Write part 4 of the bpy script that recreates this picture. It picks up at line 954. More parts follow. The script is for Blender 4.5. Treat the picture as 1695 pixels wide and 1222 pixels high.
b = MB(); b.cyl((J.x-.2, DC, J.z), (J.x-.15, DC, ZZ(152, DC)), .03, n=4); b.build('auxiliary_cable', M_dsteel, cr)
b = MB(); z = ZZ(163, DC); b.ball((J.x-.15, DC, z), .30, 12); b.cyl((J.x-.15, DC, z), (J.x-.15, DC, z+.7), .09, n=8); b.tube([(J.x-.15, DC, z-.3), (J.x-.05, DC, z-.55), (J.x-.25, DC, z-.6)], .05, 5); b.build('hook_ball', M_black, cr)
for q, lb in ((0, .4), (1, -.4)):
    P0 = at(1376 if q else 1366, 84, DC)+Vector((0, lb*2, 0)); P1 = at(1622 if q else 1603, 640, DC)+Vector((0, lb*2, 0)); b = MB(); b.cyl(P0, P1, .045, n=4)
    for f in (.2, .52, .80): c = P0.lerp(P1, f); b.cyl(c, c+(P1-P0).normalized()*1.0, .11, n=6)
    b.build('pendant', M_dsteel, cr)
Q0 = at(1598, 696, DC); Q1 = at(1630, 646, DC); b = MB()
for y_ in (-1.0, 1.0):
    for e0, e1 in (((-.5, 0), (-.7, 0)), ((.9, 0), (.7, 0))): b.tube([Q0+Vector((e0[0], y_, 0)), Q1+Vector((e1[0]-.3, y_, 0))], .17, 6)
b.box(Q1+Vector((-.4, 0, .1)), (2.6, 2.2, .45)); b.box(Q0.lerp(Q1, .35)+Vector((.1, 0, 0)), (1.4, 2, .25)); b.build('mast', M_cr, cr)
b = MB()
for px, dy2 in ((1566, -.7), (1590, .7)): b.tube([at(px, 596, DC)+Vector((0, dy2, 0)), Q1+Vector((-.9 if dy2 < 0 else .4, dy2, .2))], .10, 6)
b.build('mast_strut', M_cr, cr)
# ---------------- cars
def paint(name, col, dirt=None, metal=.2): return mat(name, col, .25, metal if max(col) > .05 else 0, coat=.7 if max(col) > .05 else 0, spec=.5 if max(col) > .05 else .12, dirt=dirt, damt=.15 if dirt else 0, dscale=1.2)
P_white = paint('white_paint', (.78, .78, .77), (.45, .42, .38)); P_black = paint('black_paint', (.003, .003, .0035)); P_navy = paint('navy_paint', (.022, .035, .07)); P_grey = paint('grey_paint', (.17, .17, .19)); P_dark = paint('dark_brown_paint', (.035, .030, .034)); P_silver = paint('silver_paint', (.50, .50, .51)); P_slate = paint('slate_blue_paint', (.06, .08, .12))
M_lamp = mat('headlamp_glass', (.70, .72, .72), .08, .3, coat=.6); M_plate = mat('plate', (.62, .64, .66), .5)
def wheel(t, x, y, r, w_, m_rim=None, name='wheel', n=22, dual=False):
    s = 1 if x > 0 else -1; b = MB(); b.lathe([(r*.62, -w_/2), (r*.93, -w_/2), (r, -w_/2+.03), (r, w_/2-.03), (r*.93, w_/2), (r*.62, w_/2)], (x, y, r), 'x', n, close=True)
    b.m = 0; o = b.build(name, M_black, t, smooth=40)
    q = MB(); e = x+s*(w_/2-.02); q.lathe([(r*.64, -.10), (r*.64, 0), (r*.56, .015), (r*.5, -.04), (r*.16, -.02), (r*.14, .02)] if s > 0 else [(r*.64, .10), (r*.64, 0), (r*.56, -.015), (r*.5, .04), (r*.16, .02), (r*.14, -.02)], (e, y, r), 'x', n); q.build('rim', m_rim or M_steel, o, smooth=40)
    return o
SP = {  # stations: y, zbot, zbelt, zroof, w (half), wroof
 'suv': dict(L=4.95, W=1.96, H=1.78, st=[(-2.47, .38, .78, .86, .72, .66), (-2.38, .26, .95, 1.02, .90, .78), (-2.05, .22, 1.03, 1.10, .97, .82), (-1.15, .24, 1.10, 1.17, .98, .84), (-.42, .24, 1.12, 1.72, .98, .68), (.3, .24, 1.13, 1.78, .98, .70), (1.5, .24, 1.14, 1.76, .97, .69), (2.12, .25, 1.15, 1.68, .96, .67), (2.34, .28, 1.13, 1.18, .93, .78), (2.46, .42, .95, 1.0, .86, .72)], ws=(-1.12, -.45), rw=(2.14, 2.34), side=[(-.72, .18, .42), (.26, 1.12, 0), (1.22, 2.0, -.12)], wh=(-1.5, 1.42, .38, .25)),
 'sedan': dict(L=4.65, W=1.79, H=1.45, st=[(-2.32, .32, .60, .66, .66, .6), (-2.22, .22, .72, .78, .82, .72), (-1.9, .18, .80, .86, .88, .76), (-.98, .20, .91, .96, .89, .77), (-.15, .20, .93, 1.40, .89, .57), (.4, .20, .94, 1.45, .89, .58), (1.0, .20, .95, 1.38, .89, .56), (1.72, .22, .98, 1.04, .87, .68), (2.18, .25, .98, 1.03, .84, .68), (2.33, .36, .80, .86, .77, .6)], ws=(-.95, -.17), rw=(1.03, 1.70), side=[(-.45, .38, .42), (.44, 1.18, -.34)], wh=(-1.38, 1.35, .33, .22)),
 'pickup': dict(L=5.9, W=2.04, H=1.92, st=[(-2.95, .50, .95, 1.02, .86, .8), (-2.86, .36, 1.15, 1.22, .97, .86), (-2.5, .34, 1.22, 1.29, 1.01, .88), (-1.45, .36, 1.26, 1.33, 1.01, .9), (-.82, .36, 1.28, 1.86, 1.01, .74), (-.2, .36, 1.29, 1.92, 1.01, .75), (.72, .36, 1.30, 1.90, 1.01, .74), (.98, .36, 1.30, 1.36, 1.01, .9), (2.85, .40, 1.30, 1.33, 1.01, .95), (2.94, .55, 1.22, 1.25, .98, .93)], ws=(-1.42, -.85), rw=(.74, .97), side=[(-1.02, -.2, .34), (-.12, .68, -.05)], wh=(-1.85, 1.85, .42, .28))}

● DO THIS
Repeat the material above in full, keeping every word.

● RESULT FOR THIS TASK
Write part 4 of the bpy script that recreates this picture. It picks up at line 954. More parts follow. The script is for Blender 4.5. Treat the picture as 1695 pixels wide and 1222 pixels high.
b = MB(); b.cyl((J.x-.2, DC, J.z), (J.x-.15, DC, ZZ(152, DC)), .03, n=4); b.build('auxiliary_cable', M_dsteel, cr)
b = MB(); z = ZZ(163, DC); b.ball((J.x-.15, DC, z), .30, 12); b.cyl((J.x-.15, DC, z), (J.x-.15, DC, z+.7), .09, n=8); b.tube([(J.x-.15, DC, z-.3), (J.x-.05, DC, z-.55), (J.x-.25, DC, z-.6)], .05, 5); b.build('hook_ball', M_black, cr)
for q, lb in ((0, .4), (1, -.4)):
    P0 = at(1376 if q else 1366, 84, DC)+Vector((0, lb*2, 0)); P1 = at(1622 if q else 1603, 640, DC)+Vector((0, lb*2, 0)); b = MB(); b.cyl(P0, P1, .045, n=4)
    for f in (.2, .52, .80): c = P0.lerp(P1, f); b.cyl(c, c+(P1-P0).normalized()*1.0, .11, n=6)
    b.build('pendant', M_dsteel, cr)
Q0 = at(1598, 696, DC); Q1 = at(1630, 646, DC); b = MB()
for y_ in (-1.0, 1.0):
    for e0, e1 in (((-.5, 0), (-.7, 0)), ((.9, 0), (.7, 0))): b.tube([Q0+Vector((e0[0], y_, 0)), Q1+Vector((e1[0]-.3, y_, 0))], .17, 6)
b.box(Q1+Vector((-.4, 0, .1)), (2.6, 2.2, .45)); b.box(Q0.lerp(Q1, .35)+Vector((.1, 0, 0)), (1.4, 2, .25)); b.build('mast', M_cr, cr)
b = MB()
for px, dy2 in ((1566, -.7), (1590, .7)): b.tube([at(px, 596, DC)+Vector((0, dy2, 0)), Q1+Vector((-.9 if dy2 < 0 else .4, dy2, .2))], .10, 6)
b.build('mast_strut', M_cr, cr)
# ---------------- cars
def paint(name, col, dirt=None, metal=.2): return mat(name, col, .25, metal if max(col) > .05 else 0, coat=.7 if max(col) > .05 else 0, spec=.5 if max(col) > .05 else .12, dirt=dirt, damt=.15 if dirt else 0, dscale=1.2)
P_white = paint('white_paint', (.78, .78, .77), (.45, .42, .38)); P_black = paint('black_paint', (.003, .003, .0035)); P_navy = paint('navy_paint', (.022, .035, .07)); P_grey = paint('grey_paint', (.17, .17, .19)); P_dark = paint('dark_brown_paint', (.035, .030, .034)); P_silver = paint('silver_paint', (.50, .50, .51)); P_slate = paint('slate_blue_paint', (.06, .08, .12))
M_lamp = mat('headlamp_glass', (.70, .72, .72), .08, .3, coat=.6); M_plate = mat('plate', (.62, .64, .66), .5)
def wheel(t, x, y, r, w_, m_rim=None, name='wheel', n=22, dual=False):
    s = 1 if x > 0 else -1; b = MB(); b.lathe([(r*.62, -w_/2), (r*.93, -w_/2), (r, -w_/2+.03), (r, w_/2-.03), (r*.93, w_/2), (r*.62, w_/2)], (x, y, r), 'x', n, close=True)
    b.m = 0; o = b.build(name, M_black, t, smooth=40)
    q = MB(); e = x+s*(w_/2-.02); q.lathe([(r*.64, -.10), (r*.64, 0), (r*.56, .015), (r*.5, -.04), (r*.16, -.02), (r*.14, .02)] if s > 0 else [(r*.64, .10), (r*.64, 0), (r*.56, -.015), (r*.5, .04), (r*.16, .02), (r*.14, -.02)], (e, y, r), 'x', n); q.build('rim', m_rim or M_steel, o, smooth=40)
    return o
SP = {  # stations: y, zbot, zbelt, zroof, w (half), wroof
 'suv': dict(L=4.95, W=1.96, H=1.78, st=[(-2.47, .38, .78, .86, .72, .66), (-2.38, .26, .95, 1.02, .90, .78), (-2.05, .22, 1.03, 1.10, .97, .82), (-1.15, .24, 1.10, 1.17, .98, .84), (-.42, .24, 1.12, 1.72, .98, .68), (.3, .24, 1.13, 1.78, .98, .70), (1.5, .24, 1.14, 1.76, .97, .69), (2.12, .25, 1.15, 1.68, .96, .67), (2.34, .28, 1.13, 1.18, .93, .78), (2.46, .42, .95, 1.0, .86, .72)], ws=(-1.12, -.45), rw=(2.14, 2.34), side=[(-.72, .18, .42), (.26, 1.12, 0), (1.22, 2.0, -.12)], wh=(-1.5, 1.42, .38, .25)),
 'sedan': dict(L=4.65, W=1.79, H=1.45, st=[(-2.32, .32, .60, .66, .66, .6), (-2.22, .22, .72, .78, .82, .72), (-1.9, .18, .80, .86, .88, .76), (-.98, .20, .91, .96, .89, .77), (-.15, .20, .93, 1.40, .89, .57), (.4, .20, .94, 1.45, .89, .58), (1.0, .20, .95, 1.38, .89, .56), (1.72, .22, .98, 1.04, .87, .68), (2.18, .25, .98, 1.03, .84, .68), (2.33, .36, .80, .86, .77, .6)], ws=(-.95, -.17), rw=(1.03, 1.70), side=[(-.45, .38, .42), (.44, 1.18, -.34)], wh=(-1.38, 1.35, .33, .22)),
 'pickup': dict(L=5.9, W=2.04, H=1.92, st=[(-2.95, .50, .95, 1.02, .86, .8), (-2.86, .36, 1.15, 1.22, .97, .86), (-2.5, .34, 1.22, 1.29, 1.01, .88), (-1.45, .36, 1.26, 1.33, 1.01, .9), (-.82, .36, 1.28, 1.86, 1.01, .74), (-.2, .36, 1.29, 1.92, 1.01, .75), (.72, .36, 1.30, 1.90, 1.01, .74), (.98, .36, 1.30, 1.36, 1.01, .9), (2.85, .40, 1.30, 1.33, 1.01, .95), (2.94, .55, 1.22, 1.25, .98, .93)], ws=(-1.42, -.85), rw=(.74, .97), side=[(-1.02, -.2, .34), (-.12, .68, -.05)], wh=(-1.85, 1.85, .42, .28))}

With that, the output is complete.